Record extracts
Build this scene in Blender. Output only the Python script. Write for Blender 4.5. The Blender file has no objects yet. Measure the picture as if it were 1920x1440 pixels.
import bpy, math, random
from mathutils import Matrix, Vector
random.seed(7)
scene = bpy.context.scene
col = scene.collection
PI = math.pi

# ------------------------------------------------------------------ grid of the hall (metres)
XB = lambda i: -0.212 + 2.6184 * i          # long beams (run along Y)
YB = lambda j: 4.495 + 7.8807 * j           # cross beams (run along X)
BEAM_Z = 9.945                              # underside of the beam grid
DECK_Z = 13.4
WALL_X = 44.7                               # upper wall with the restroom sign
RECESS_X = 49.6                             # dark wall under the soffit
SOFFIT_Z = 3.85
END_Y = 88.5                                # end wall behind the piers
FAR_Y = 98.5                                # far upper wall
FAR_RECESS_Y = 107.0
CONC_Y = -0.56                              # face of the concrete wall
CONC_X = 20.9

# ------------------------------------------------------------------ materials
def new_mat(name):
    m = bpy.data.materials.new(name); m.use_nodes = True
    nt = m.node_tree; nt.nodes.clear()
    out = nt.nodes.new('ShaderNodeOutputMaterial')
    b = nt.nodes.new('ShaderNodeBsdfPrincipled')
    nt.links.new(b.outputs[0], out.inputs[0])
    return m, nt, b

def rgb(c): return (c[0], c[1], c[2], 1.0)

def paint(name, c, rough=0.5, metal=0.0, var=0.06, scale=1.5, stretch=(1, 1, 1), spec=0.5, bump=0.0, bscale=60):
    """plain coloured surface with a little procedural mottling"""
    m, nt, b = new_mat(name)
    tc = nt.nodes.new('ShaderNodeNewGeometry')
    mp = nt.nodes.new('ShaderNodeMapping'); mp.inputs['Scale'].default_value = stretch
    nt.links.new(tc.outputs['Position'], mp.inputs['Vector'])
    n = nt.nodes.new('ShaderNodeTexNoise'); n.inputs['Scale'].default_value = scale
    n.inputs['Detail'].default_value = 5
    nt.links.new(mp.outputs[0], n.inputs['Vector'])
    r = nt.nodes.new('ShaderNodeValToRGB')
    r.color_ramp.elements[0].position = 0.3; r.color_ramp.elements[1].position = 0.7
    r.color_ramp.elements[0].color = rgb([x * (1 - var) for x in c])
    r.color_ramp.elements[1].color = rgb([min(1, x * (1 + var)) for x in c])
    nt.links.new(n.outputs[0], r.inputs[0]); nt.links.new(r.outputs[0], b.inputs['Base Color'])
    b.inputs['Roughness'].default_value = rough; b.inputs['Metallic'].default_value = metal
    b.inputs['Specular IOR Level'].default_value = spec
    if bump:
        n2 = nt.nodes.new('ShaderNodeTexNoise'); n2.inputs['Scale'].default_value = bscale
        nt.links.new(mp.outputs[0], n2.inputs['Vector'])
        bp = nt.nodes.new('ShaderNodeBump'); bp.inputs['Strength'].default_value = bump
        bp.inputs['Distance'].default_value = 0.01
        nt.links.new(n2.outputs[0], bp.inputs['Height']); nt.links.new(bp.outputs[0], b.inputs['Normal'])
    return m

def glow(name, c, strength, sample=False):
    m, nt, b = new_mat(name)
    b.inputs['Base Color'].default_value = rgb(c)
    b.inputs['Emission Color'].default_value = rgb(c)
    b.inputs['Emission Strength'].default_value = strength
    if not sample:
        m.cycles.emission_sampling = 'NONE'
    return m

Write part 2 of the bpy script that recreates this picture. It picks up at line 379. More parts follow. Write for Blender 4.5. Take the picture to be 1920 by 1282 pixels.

Written exercise
Emit the full listing verbatim.

Exercise response
Build this scene in Blender. Output only the Python script. Write for Blender 4.5. The Blender file has no objects yet. Measure the picture as if it were 1920x1440 pixels.
import bpy, math, random
from mathutils import Matrix, Vector
random.seed(7)
scene = bpy.context.scene
col = scene.collection
PI = math.pi

# ------------------------------------------------------------------ grid of the hall (metres)
XB = lambda i: -0.212 + 2.6184 * i          # long beams (run along Y)
YB = lambda j: 4.495 + 7.8807 * j           # cross beams (run along X)
BEAM_Z = 9.945                              # underside of the beam grid
DECK_Z = 13.4
WALL_X = 44.7                               # upper wall with the restroom sign
RECESS_X = 49.6                             # dark wall under the soffit
SOFFIT_Z = 3.85
END_Y = 88.5                                # end wall behind the piers
FAR_Y = 98.5                                # far upper wall
FAR_RECESS_Y = 107.0
CONC_Y = -0.56                              # face of the concrete wall
CONC_X = 20.9

# ------------------------------------------------------------------ materials
def new_mat(name):
    m = bpy.data.materials.new(name); m.use_nodes = True
    nt = m.node_tree; nt.nodes.clear()
    out = nt.nodes.new('ShaderNodeOutputMaterial')
    b = nt.nodes.new('ShaderNodeBsdfPrincipled')
    nt.links.new(b.outputs[0], out.inputs[0])
    return m, nt, b

def rgb(c): return (c[0], c[1], c[2], 1.0)

def paint(name, c, rough=0.5, metal=0.0, var=0.06, scale=1.5, stretch=(1, 1, 1), spec=0.5, bump=0.0, bscale=60):
    """plain coloured surface with a little procedural mottling"""
    m, nt, b = new_mat(name)
    tc = nt.nodes.new('ShaderNodeNewGeometry')
    mp = nt.nodes.new('ShaderNodeMapping'); mp.inputs['Scale'].default_value = stretch
    nt.links.new(tc.outputs['Position'], mp.inputs['Vector'])
    n = nt.nodes.new('ShaderNodeTexNoise'); n.inputs['Scale'].default_value = scale
    n.inputs['Detail'].default_value = 5
    nt.links.new(mp.outputs[0], n.inputs['Vector'])
    r = nt.nodes.new('ShaderNodeValToRGB')
    r.color_ramp.elements[0].position = 0.3; r.color_ramp.elements[1].position = 0.7
    r.color_ramp.elements[0].color = rgb([x * (1 - var) for x in c])
    r.color_ramp.elements[1].color = rgb([min(1, x * (1 + var)) for x in c])
    nt.links.new(n.outputs[0], r.inputs[0]); nt.links.new(r.outputs[0], b.inputs['Base Color'])
    b.inputs['Roughness'].default_value = rough; b.inputs['Metallic'].default_value = metal
    b.inputs['Specular IOR Level'].default_value = spec
    if bump:
        n2 = nt.nodes.new('ShaderNodeTexNoise'); n2.inputs['Scale'].default_value = bscale
        nt.links.new(mp.outputs[0], n2.inputs['Vector'])
        bp = nt.nodes.new('ShaderNodeBump'); bp.inputs['Strength'].default_value = bump
        bp.inputs['Distance'].default_value = 0.01
        nt.links.new(n2.outputs[0], bp.inputs['Height']); nt.links.new(bp.outputs[0], b.inputs['Normal'])
    return m

def glow(name, c, strength, sample=False):
    m, nt, b = new_mat(name)
    b.inputs['Base Color'].default_value = rgb(c)
    b.inputs['Emission Color'].default_value = rgb(c)
    b.inputs['Emission Strength'].default_value = strength
    if not sample:
        m.cycles.emission_sampling = 'NONE'
    return m

Write part 2 of the bpy script that recreates this picture. It picks up at line 379. More parts follow. Write for Blender 4.5. Take the picture to be 1920 by 1282 pixels.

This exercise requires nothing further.